Tornando a noi: ci si spostava a Nord e a Sud, anche
ascoltando i consigli dei pescatori (sì in quegli anni c’erano i pescatori a
Sharm!). Un giorno arrivammo a Dahab. Si parlava di un Blue Hole raggiungibile
da riva e volevamo verificare. Fu una meravigliosa scoperta! Affrontammo la
novità con cautela per imparare a conoscere questo “buco blu”, poi divenimmo
sempre più spavaldi. Fin da subito fummo irresistibilmente attratti da una luce
che filtrava da un arco spettacolare, a circa 50/55 metri di profondità: “bucava”
il buio come qualcosa di sovrannaturale. Era strano ma terribilmente seducente: invece
di andare incontro al buio più fitto, più si scendeva e più ci si avvicinava alla
luce. Potevamo evitare di attraversare quell’arco per ritrovarci poi in mare
aperto a risalire nel blu? Domanda retorica.
Ma il Blue Hole era peggio di una tentazione del diavolo. La domanda che ci accomunava
tutti era: “fin dove scende? Ci sarà pure il fondo, no?” Ovviamente (devo dirlo?!?) decidemmo di
scoprirlo….
Iniziammo così ad alzare l’asticella (anche se in questo caso bisognerebbe dire
“abbassare”) e, un’immersione dopo l’altra, scendevamo sempre un po’ di più:
-60, -70, – 80 …. Ma sembrava davvero non esserci fondo.
Come ho detto ci si immergeva in aria e sapevamo bene che la
narcosi da azoto era in agguato. Ne conoscevamo gli effetti ed eravamo
preparati ad affrontarla. O almeno ne eravamo convinti.
Così come sei convinto di tante altre cose a 25 anni, tipo….. di non avere
limiti.
Gli effetti della narcosi si palesavano eccome! Io mi ero inventato un trucco
per tentare di dominarla: quando verso i – 65 metri cominciavo a percepire una
certa ebrezza, mi concentravo sul profondimetro e sul mio computer “a polmone”,
ripetendo, come un mantra e con ossessione le tabelle per la deco successiva.
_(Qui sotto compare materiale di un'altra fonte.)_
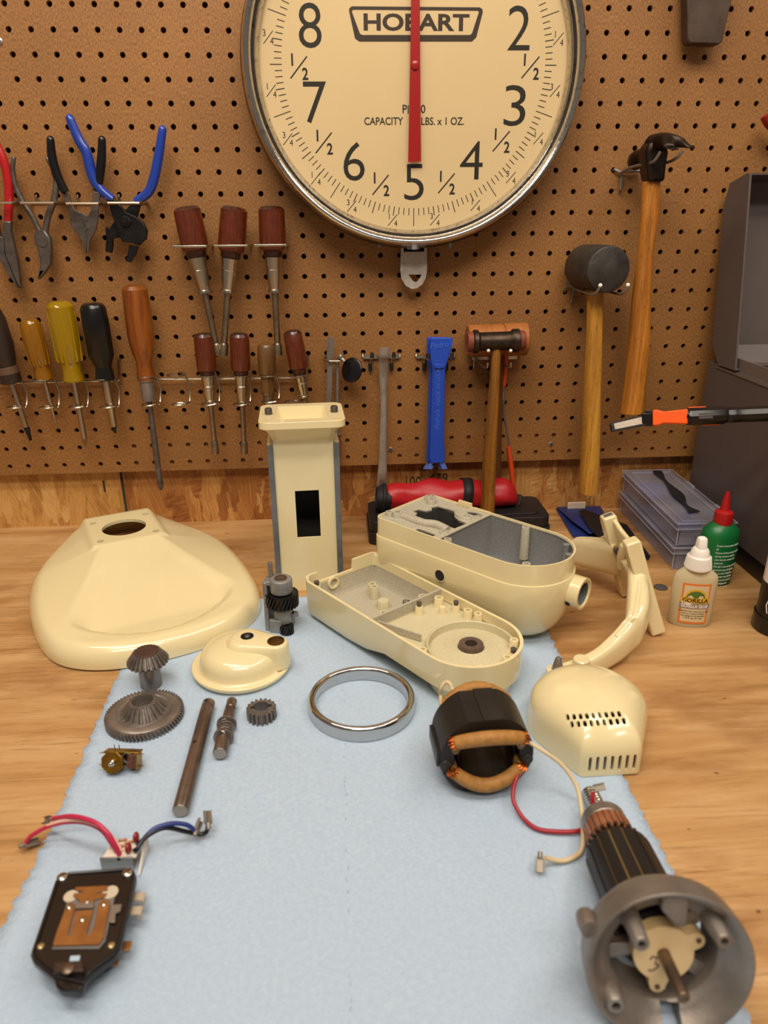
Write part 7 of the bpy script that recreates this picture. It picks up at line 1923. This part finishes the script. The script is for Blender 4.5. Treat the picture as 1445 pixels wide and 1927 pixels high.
# ================================================================== SPEED SWITCH PLATE
ZP = 0.022
z7 = lambda x, y, z=ZP: T(x / 3.4405, 1480 + y / 3.4405, z)
tc_ = z7(540, 850); 
t = thing('switch_plate', 'black bakelite switch plate with copper contact springs, lying at an angle', 'switch plate', (tc_.x, tc_.y, 0))
ou = [z7(*q) for q in ((372, 585), (440, 552), (830, 525), (872, 545), (882, 580), (870, 650), (775, 1050), (735, 1105), (600, 1200), (552, 1255), (545, 1290), (520, 1318), (395, 1318), (362, 1290), (350, 1245), (215, 1130), (195, 1085), (355, 610))]
make('bakelite_plate', MB().prism([(p.x, p.y) for p in ou], ZP - 0.006, ZP), BAKE, t, bevel=0.0012)
oi = [z7(*q) for q in ((410, 620), (840, 590), (750, 1040), (700, 1080), (240, 1080), (240, 1040))]
make('lower_body', MB().prism([((p.x - tc_.x) * 0.86 + tc_.x, (p.y - tc_.y) * 0.86 + tc_.y) for p in oi], 0.0022, ZP - 0.0055), BAKE, t, bevel=0.001)
rim = MB()
ic = sum(ou, Vector()) / len(ou)
rim.tube([Vector((ic.x + (p.x - ic.x) * 0.94, ic.y + (p.y - ic.y) * 0.955, ZP + 0.0004)) for p in ou[:11] + ou[14:]], 0.0012, 8, closed=True)
make('raised_rim', rim, BAKE, t)
def z7poly(l): return [(z7(*q, ZP + 0.001).x, z7(*q, ZP + 0.001).y) for q in l]
under = make('insulator', MB().prism(z7poly([(335, 1050), (350, 1020), (430, 760), (440, 690), (700, 655), (748, 690), (680, 1000), (640, 1048)]), ZP, ZP + 0.0008), mat('grey_insulator', '#6f6a66', 0.5), t)
cp_ = [z7poly(l) for l in (
    [(350, 1010), (372, 940), (428, 790), (452, 756), (480, 766), (488, 795), (470, 850), (442, 965), (458, 975), (490, 812), (608, 805), (562, 965), (582, 970), (612, 905), (640, 760), (668, 738), (705, 742), (712, 775), (672, 985), (640, 1030), (345, 1038)],
    [(490, 660), (700, 650), (696, 680), (628, 690), (640, 700), (695, 700), (680, 722), (610, 740), (605, 775), (515, 780), (520, 745), (475, 720), (480, 700), (535, 695), (540, 685), (488, 680)])]
cq = MB()
for p in cp_: cq.prism(p, ZP + 0.0012, ZP + 0.0022)
make('copper_spring', cq, CPLATE, t, bevel=0.0002)
make('bridge_bar', MB().prism(z7poly([(495, 775), (612, 768), (608, 800), (488, 806)]), ZP + 0.0022, ZP + 0.0034), TIN, t, bevel=0.0003)
make('contact_disc', MB().lathe([(0.0050, 0), (0.0050, 0.0009)], Matrix.Translation(z7(715, 690, ZP + 0.0004)), 22).lathe([(0.0045, 0), (0.0045, 0.0009)], Matrix.Translation(z7(460, 715, ZP + 0.0004)), 22), mat('bone_disc', '#c3b6a0', 0.5), t)
make('spade_tab', MB().prism(z7poly([(718, 772), (790, 768), (780, 815), (750, 825), (745, 885), (700, 885), (712, 825)]), ZP + 0.0006, ZP + 0.0020), TIN, t, bevel=0.0003)
for x, y in ((404, 592), (826, 565)):
    s_ = make('corner_screw', MB().lathe([(0.0034, 0), (0.0034, 0.0014), (0.0022, 0.0022)], Matrix.Translation(z7(x, y, ZP)), 22), BRIGHT, t)
    make('screw_slot', MB().box((0, 0, 0.00225), (0.0052, 0.0007, 0.0003), Matrix.Translation(z7(x, y, ZP)) @ Matrix.Rotation(0.6, 4, 'Z')), INK, s_, smooth=0)
for x, y in ((265, 1038), (722, 1032)):
    make('brass_rivet', MB().lathe([(0.0022, 0), (0.0020, 0.0010), (0.0010, 0.0014)], Matrix.Translation(z7(x, y, ZP)), 18), mat('pale_brass', '#b8a376', 0.35, 0.8), t)
for x, y in ((450, 788), (675, 770), (568, 755), (536, 868)):
    make('contact_rivet', MB().lathe([(0.0018, 0.0), (0.0016, 0.0014), (0.0008, 0.0018)], Matrix.Translation(z7(x, y, ZP + 0.0018)), 16), BRIGHT, t)
tabs = ((868, 690, 60, 55, TIN), (870, 790, 60, 55, TIN))
for i, (x, y) in enumerate(((900, 715), (880, 805))):
    q = z7(x, y, 0.014); make('side_tab', MB().box(tuple(q + Vector((-0.002, 0, 0))), (0.012, 0.006, 0.0014)).box(tuple(q + Vector((0.003, -0.001, -0.002))), (0.0014, 0.006, 0.006)), mat('bone_tab', '#b5a58e', 0.45), t, bevel=0.0003)
q = z7(800, 1035, 0.012); make('copper_tab', MB().box(tuple(q), (0.009, 0.006, 0.0014)).box(tuple(q + Vector((-0.004, -0.010, 0))), (0.007, 0.005, 0.0014)), CPLATE, t, bevel=0.0003)
make('end_block', MB().prism(z7poly([(352, 1160), (545, 1150), (548, 1215), (350, 1225)]), ZP, ZP + 0.004), mat('brown_block', '#33231a', 0.4), t, bevel=0.0008)
make('block_screw', MB().lathe([(0.0034, 0), (0.0034, 0.0012), (0.0022, 0.0018)], Matrix.Translation(z7(442, 1185, ZP + 0.004)), 20), mat('aged_screw', '#7a6a5a', 0.4, 0.85), t)
make('plate_window', MB().prism(z7poly([(455, 1092), (518, 1088), (512, 1122), (448, 1126)]), ZP, ZP + 0.0003), TW, t, smooth=0)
Ha
funzionato ma da subito ho detto a tutti: NON FATELO!
Terzo giorno di immersioni al Blue Hole, in testa ormai
c’era solo il fondo del buco da trovare!
Ormai era un tarlo, un’ossessione. Con Bruno, il mio fidatissimo buddy
di sempre, decidemmo che bisognava trovarlo quel fondo, a qualsiasi costo (non
dite niente… 25 anni). Quella mattina ci organizzammo con uno Zodiac in
superficie per poter calare le altalene per le soste della deco. Ad ogni altalena/sosta avevamo messo una
bombola con doppio erogatore.
Bibo sulle spalle iniziammo a scendere, veloci, sempre più veloci . – 60 mt.,
tutto bene, -70 mt. tutto bene, – 80 tutto (abbastanza) bene. Inizio il
mantra/tabella per tenermi attivo con la testa.
Dai Bruno che la narcosi ci fa un baffo (…non dite niente sempre 25
anni), – 90 l’ebrezza “sballa” e grazie a Dio il manometro era saldo al braccio.
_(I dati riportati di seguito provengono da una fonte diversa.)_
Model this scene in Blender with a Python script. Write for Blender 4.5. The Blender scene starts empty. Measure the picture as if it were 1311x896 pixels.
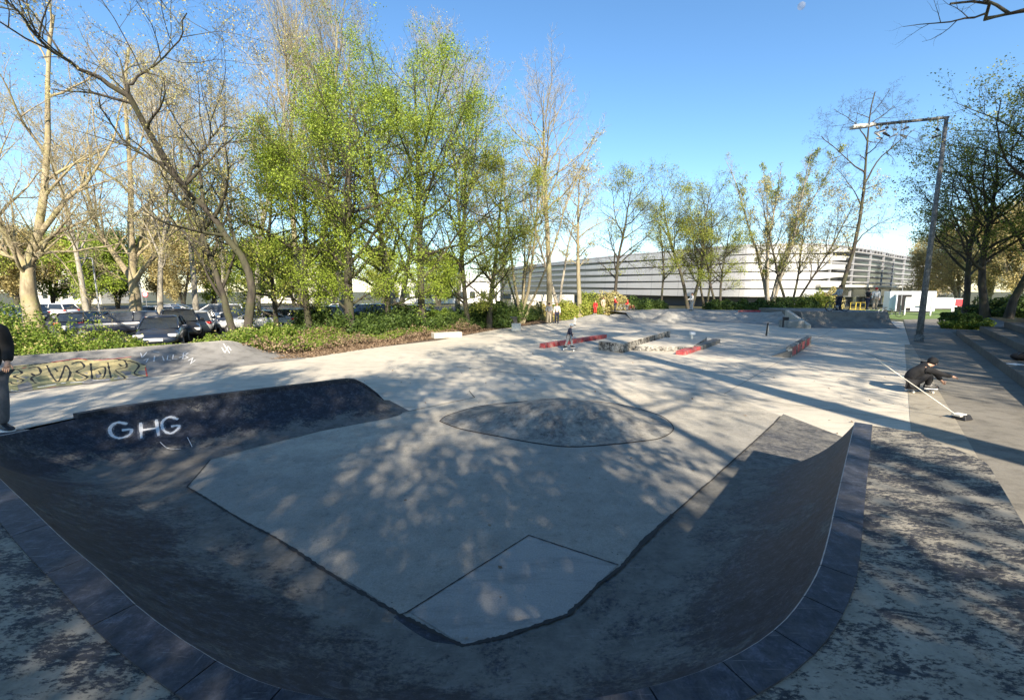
import bpy, bmesh, math, random
import numpy as np
from mathutils import Vector, Matrix
from mathutils.bvhtree import BVHTree
C = bpy.context.scene.collection
R = math.radians
random.seed(7)
# ------------------------------------------------------------------ camera geometry (metres, z up)
FPX, HOR, CAMZ = 555.0, 372.0, 2.7
PIT = math.atan((448 - HOR) / FPX); CP, SP = math.cos(PIT), math.sin(PIT)
def ray(px, py):
    dx = (px - 655.5) / FPX; dy = (448 - py) / FPX
    return Vector((dx, CP + dy * SP, dy * CP - SP))
def at(px, py, z=0.0):
    d = ray(px, py); t = (z - CAMZ) / d.z
    return Vector((d.x * t, d.y * t, z))
def atY(px, py, Y):
    d = ray(px, py); t = Y / d.y
    return Vector((d.x * t, Y, CAMZ + d.z * t))
# ------------------------------------------------------------------ object helpers
def tag(o, label=None, cat=None, group=None, kind=None):
    if label: o['label'] = label
    if cat: o['category'] = cat
    if group: o['group'] = group
    if kind: o['kind'] = kind
    return o
def empty(name, loc=(0, 0, 0), rz=0.0, label=None, cat=None, group=None):
    o = bpy.data.objects.new(name, None); C.objects.link(o)
    o.location = loc; o.rotation_euler = (0, 0, rz); o.empty_display_size = 0.2
    return tag(o, label, cat, group)
def mobj(name, verts, faces, mat, parent=None, smooth=False, mats=None, mi=None, world=True):
    """link one mesh; world coords are turned into the parent's frame"""
    me = bpy.data.meshes.new(name)
    me.from_pydata([tuple(v) for v in verts], [], [tuple(f) for f in faces])
    o = bpy.data.objects.new(name, me); C.objects.link(o)
    for m in (mats or [mat]): me.materials.append(m)
    if mi is not None: me.polygons.foreach_set('material_index', list(mi))
    if smooth: me.polygons.foreach_set('use_smooth', [True] * len(me.polygons))
    me.update()
    if parent is not None: o.parent = parent
    return o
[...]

L’unico stacco degli occhi era, per un attimo, per trovare questo maledetto
fondo. Non me ne accorsi quasi ma, fra assetto negativo che spingeva giù veloce e narcosi ormai galoppante, guardai
il profondimetro e lessi – 102!
Con un ultimo barlume di lucentezza pensai:“ Brunoooo (censura), qui non ne
usciamo più!”. Bruno, al mio fianco, capì al volo il mio sguardo e ci fermammo
in sincrono. Iniziammo la risalita. Avevamo stabilito che, qualsiasi profondità
avessimo raggiunto, saremmo poi risaliti più velocemente fino a -65, dove la
narcosi si sarebbe attenuata, poi molto lentamente fino alla prima sosta di
decompressione.
Alla base del piano di rientro c’era un ragionamento primordiale ma, in realtà,
l’ignoranza del tempo lasciò ampio spazio all’improvvisazione e soprattutto
alla fortuna! Solo grazie a quello portammo la pelle a casa. Qualche altro
“spirito affine” seguì il nostro esempio e superò i -100 mt e, in breve, nacque
il “Club dei Cento”.
Purtroppo però, lo spirito di emulazione prese anche chi non aveva l’esperienza e l’organizzazione sufficienti per affrontare queste sfide estreme. Chiudemmo il “Club dei Cento” prima che altri si spingessero oltre i propri limiti senza altrettanta fortuna.
A 40 anni di distanza l’emozione mi prende ancora al ricordo ma, con la consapevolezza di oggi e le conoscenze che abbiamo raggiunto anche in questo campo, anche avessi di nuovo 25 anni, non lo rifarei.
Voi non fatelo, date retta allo zio.